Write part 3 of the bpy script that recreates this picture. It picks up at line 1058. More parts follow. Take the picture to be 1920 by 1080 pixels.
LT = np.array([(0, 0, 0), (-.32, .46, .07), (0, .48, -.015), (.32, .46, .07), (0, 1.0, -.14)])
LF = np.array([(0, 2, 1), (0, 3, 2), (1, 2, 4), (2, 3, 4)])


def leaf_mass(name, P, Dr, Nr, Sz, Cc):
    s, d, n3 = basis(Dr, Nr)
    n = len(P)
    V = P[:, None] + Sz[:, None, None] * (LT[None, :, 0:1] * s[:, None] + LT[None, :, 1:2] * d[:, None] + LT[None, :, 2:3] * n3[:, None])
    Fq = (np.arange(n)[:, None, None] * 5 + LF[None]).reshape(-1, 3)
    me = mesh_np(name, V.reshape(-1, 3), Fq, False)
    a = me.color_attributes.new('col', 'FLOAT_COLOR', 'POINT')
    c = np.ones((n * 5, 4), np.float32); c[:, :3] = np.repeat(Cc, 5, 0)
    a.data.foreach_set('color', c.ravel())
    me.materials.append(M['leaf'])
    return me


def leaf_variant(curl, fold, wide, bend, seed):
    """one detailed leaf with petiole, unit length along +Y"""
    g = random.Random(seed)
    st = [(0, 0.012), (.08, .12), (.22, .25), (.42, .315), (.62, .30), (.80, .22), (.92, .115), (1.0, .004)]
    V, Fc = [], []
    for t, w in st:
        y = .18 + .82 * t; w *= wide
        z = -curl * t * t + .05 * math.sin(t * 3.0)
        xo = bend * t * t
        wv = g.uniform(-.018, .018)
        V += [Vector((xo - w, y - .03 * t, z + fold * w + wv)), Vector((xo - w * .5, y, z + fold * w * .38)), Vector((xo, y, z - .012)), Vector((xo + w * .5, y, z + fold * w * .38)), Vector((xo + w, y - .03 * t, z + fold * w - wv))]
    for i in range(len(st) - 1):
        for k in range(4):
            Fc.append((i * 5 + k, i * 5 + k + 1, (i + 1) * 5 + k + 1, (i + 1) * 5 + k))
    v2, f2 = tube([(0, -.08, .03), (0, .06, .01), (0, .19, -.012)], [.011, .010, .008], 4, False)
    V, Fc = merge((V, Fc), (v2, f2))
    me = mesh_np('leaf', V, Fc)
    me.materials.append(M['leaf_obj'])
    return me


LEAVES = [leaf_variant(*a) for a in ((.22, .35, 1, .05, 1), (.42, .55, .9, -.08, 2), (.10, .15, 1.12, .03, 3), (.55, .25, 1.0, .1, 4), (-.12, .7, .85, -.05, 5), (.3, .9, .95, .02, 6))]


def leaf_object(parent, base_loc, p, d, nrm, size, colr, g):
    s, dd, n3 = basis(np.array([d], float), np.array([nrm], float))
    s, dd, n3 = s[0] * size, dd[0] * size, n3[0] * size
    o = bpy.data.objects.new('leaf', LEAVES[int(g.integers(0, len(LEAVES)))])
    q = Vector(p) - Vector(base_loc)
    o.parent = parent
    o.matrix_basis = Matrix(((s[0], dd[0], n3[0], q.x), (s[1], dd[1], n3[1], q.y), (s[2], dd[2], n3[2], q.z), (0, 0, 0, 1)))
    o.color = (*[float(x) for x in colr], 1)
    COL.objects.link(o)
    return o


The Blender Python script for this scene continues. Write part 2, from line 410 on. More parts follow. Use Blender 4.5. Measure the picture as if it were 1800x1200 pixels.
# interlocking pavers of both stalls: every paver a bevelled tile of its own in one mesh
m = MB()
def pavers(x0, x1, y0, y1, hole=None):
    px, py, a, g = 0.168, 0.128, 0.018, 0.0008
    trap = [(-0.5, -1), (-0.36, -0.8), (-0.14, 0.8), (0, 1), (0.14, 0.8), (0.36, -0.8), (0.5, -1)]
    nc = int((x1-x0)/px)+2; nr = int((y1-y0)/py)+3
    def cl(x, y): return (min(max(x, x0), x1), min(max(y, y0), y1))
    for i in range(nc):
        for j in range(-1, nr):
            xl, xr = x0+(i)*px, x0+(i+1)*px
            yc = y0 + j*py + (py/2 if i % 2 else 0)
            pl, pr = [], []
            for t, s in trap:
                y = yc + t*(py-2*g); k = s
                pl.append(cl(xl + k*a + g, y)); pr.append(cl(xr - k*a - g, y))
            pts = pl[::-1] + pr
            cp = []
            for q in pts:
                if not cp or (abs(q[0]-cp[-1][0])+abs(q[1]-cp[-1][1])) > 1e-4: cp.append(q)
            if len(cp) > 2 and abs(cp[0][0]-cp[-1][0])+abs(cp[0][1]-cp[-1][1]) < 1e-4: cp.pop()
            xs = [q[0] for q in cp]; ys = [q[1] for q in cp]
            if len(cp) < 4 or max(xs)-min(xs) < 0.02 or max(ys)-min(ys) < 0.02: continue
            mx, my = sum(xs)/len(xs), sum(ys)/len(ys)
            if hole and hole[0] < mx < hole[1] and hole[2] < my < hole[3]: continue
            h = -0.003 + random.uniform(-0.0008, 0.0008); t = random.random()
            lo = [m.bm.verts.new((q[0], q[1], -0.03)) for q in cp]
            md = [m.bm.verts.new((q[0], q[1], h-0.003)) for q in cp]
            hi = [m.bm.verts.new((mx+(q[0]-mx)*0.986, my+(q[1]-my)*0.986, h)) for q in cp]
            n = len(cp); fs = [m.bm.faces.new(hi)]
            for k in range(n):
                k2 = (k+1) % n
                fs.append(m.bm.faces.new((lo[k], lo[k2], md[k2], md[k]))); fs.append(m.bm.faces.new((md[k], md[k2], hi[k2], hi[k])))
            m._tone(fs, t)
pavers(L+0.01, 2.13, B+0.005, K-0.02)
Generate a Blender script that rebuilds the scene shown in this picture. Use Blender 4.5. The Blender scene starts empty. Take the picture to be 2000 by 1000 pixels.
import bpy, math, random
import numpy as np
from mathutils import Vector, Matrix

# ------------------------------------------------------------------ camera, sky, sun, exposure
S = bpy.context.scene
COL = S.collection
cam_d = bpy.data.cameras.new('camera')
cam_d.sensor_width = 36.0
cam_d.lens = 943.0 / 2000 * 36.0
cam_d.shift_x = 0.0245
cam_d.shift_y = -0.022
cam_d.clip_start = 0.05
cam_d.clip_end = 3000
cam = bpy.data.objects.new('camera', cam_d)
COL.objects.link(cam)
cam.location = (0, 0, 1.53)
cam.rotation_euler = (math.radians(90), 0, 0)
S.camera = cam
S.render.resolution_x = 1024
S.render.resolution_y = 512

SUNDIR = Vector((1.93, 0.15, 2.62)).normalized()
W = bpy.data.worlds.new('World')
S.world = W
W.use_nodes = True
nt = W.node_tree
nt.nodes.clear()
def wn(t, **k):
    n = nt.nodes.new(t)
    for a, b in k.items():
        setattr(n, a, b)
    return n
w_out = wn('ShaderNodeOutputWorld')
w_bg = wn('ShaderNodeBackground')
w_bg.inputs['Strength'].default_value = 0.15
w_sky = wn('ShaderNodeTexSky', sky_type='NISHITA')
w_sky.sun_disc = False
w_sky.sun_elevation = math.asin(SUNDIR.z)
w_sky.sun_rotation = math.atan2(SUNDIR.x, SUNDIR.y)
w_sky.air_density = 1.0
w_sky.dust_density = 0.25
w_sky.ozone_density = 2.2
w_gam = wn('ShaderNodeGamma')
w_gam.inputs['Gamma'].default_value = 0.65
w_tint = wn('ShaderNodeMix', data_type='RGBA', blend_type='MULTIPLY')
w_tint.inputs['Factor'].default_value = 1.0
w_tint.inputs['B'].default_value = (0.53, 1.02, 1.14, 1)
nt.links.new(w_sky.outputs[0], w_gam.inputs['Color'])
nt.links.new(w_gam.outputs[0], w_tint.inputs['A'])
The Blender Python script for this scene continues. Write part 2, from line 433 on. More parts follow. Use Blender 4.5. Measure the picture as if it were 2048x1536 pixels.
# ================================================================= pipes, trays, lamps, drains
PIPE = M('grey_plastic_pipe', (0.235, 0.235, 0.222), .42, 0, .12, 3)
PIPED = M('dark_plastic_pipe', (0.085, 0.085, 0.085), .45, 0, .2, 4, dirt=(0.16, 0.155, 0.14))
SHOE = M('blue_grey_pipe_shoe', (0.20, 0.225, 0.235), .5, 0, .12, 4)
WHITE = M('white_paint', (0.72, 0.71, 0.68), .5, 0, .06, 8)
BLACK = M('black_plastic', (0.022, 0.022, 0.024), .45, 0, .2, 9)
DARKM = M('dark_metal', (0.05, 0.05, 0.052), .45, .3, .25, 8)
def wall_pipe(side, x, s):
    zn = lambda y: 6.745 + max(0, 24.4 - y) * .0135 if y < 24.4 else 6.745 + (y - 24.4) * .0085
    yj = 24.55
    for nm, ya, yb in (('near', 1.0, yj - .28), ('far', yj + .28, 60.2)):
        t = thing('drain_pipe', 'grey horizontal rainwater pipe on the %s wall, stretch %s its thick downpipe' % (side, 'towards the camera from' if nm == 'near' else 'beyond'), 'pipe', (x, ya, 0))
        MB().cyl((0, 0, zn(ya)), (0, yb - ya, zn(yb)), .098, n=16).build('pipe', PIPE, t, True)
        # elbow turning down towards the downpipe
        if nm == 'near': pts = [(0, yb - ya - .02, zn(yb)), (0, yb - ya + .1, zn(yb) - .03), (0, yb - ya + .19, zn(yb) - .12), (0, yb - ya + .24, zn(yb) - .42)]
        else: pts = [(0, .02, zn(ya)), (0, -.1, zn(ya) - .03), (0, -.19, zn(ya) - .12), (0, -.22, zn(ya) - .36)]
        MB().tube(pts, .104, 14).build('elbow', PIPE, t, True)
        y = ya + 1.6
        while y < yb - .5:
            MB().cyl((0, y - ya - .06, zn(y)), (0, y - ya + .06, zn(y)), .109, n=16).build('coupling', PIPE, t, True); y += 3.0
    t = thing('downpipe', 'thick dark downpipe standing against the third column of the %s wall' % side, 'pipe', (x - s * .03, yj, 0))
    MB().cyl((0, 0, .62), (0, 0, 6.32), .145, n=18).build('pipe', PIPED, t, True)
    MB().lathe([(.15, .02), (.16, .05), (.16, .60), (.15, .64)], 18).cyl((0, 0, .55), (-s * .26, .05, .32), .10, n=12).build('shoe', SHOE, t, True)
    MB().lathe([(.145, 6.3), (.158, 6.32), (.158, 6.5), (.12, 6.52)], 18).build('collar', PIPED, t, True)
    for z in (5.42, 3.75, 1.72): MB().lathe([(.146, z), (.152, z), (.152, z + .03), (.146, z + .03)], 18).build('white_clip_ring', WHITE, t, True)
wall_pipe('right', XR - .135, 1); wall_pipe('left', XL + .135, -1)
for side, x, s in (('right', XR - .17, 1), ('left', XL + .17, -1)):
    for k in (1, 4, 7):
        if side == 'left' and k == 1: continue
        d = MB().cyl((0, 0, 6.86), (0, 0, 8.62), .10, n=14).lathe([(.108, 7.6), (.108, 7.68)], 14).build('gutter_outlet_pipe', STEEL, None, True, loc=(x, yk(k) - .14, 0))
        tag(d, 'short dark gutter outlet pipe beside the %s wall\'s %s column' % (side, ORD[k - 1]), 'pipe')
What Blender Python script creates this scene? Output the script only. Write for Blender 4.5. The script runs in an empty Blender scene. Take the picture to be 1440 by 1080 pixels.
____
• [WORK TO DO]:
Above are records; say how many of their lines contain the word "were", giving only the number.

• [RESPONSE]:
2